Even the University of Chicago, whose Provost famously issued a statement against restrictive campus speech codes in 2016, has a Bias Report Team.


I interviewed Carleton College Professor Jeffrey Snyder for this article, because he'd written for The New Republic last year critical of the chilling effect of BRTs on free speech.  I asked about the irony of the University of Chicago promulgating the "Chicago Statement" while having a BRT, and he agreed but said it was part of a more general problem where administration and faculty are often at cross purposes and have opposed interests - a point I was interested in hearing in part because it raises the question of whether government funding doesn't tend to expand the administrative bureaucracy and its power relative to that of faculty, and shift the mission of schools away from teaching.  (Curiously Dr. Snyder a day and a half later sent me an email saying I could not use his quotes if I was writing an article for Breitbart.  When I said I was, as I had originally stated, writing a short newsy piece on the FIRE report for my own employer, the American Media Institute Newswire, and then a longer more op ed-ish piece for The Hill or the Daily Caller, and I sent him a rough draft of this article, with his quotes so he could see them, Dr. Snyder decided he did not want to be quoted. Apparently it's dangerous to be an academic and be quoted in a favorable way by an author who might not be writing for politically correct venues.)
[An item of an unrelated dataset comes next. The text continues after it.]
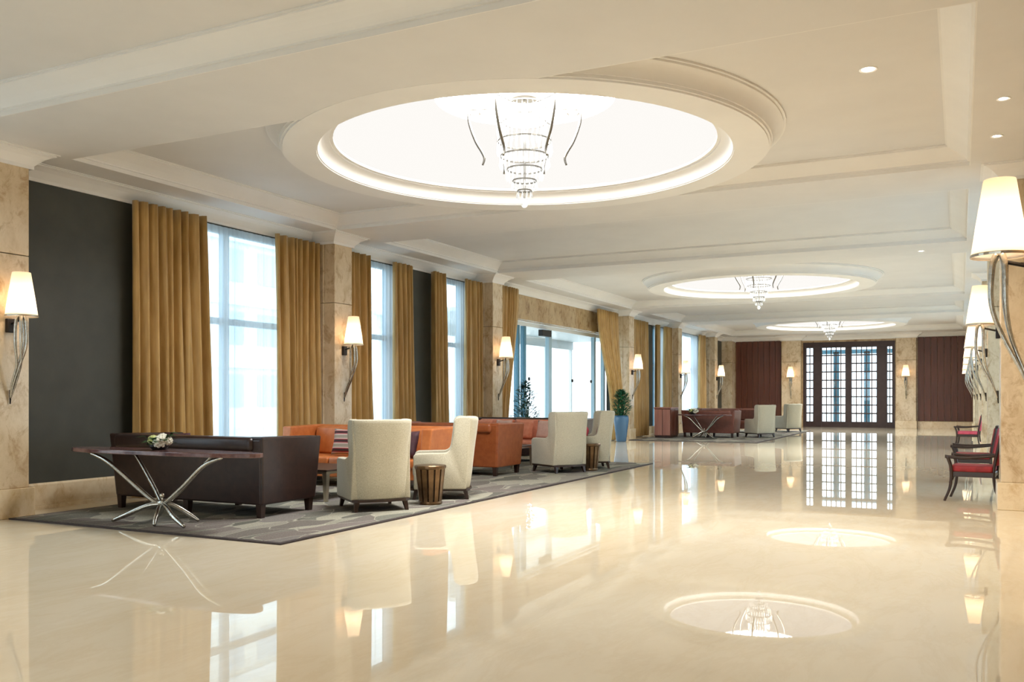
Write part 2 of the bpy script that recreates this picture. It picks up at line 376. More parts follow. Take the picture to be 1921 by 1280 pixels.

When Dr. Snyder surveyed the existing BRTs only a year ago he found only 100. This year the FIRE report finds over twice as many.  The FIRE report's author, Adam Steinbaugh, says that though the number of BRT's is growing, he doubts it doubled in one year, and he suspects Snyder just had a different method of surveying campuses (Steinbaugh surveyed 500).


Off-campus rioters used the occasion of a peaceful protest by students of  Yiannapolous at U.C. Berkeley last week to set fire to university property.  A group of students and faculty at NYU protested another conservative speaker, Gavin McGinness, the next day.  Earlier this week the student government at Santa Clara University banned its local chapter Turning Point USA, a group that advocates "fiscal responsibility, free markets, and limited government," reportedly claiming that such beliefs and discussions were in themselves racist and made liberal students uncomfortable.


Steinbaugh (and Snyder) points out that though conservative and libertarian groups feature heavily in reports on campus censorship, campus speech codes and institutions like Bias Report Teams can and are being used by almost anyone, including white students who claim they are offended by Black Lives Matter style protests or lecturers claiming policing in America targets blacks, by conservative students claiming they are offended by progressive groups claiming then candidate Donald Trump was racist, and even by progressive and minority students squabbling among themselves.  In a 2015 incident, discussed by FIRE founder Greg Lukianoff in an article he co-wrote for The Atlantic, when a group of Asian students at Brandeis University had an installation on campus attempting to raise awareness about smaller, unintended slights referred to as "micro-aggressions" - things like being questioned about "where did your family come from?" or "what was your first language?" - only to have it shut down by other students claiming that the installation itself was a micro aggression.


According to FIRE, only half of the BRTs surveyed said they believed there was a tension between free speech and combatting bias.  Almost half involved law enforcement officials in their bias reports.


Steinbaugh thinks the impetus behind the growth of BRTs is more bureaucratic than purely ideological, resulting more from campus administrative bureaucrats importing harassment reporting and counseling practices from corporate HR departments than from ideas about taking power from or censoring privileged groups and empowering minorities derived from academics like Herbert Marcuse or Eve Kosofsky Sedgewick.


Trying to find proponents of Bias Report Teams who will discuss them can be difficult.  Two days spent emailing Dr. Archie Ervin, president of the National Association of Diversity Officers in Higher Education finally resulted in his secretary reporting that he said he was getting ready to go on a trip and could not talk.  Attempts to reach those in charge of Bias Reports at the University of Chicago was similarly difficult.  The number used to make a Bias Report asks the caller to choose from a menu including being connected to the police or to the "Dean on Call," with the latter option leading to a beeping voice mail box with no greeting or other message.  One University of Chicago dean's office referred me to an employee in a student affairs office with an LGBT portfolio who is on the University website, but when called turns out to have left the university the year previous.


Dozens of email queries to campus BRT offices around the country and to a variety of civil rights groups produced only one response. to the earlier quoted Martin Berger, Acting Vice Provost for Academic Affairs and Campus Diversity Officer for Faculty.  Berger argues that FIRE is wrong to be concerned that police officers on are on the BRTs: "They seem concerned that 42% of bias teams contain members of law enforcement.  They apparently take this as a sign that police are used to suppress free speech... Campuses in recent years have sought to build multi-disciplinary teams capable of handling any incident that arises."  But lumping "any incident" reported as "bias" seems to be exactly the problem: having a belief, stating a belief, and other forms of protected speech, are lumped together with violence, threats, intimidation.  In a previous era much of what most people would view as "bias" that should be punished on campus would simply be considered "hazing."  But punishing "hazing" means punishing actions, not protected speech or beliefs - it is not a tool of re-education to eliminate wrong thoughts. (A few university BRTs - George Washington University, the University of Virginia - do actually also refer to the older concept of "hazing.")


If President Tump and the GOP decide to reign in federal spending on post-secondary education, especially in the non-STEM subjects, highlighting the institutionalization of censorship on campus may give them plenty of talking points and anecdotes that will resonate with the voters who elected them.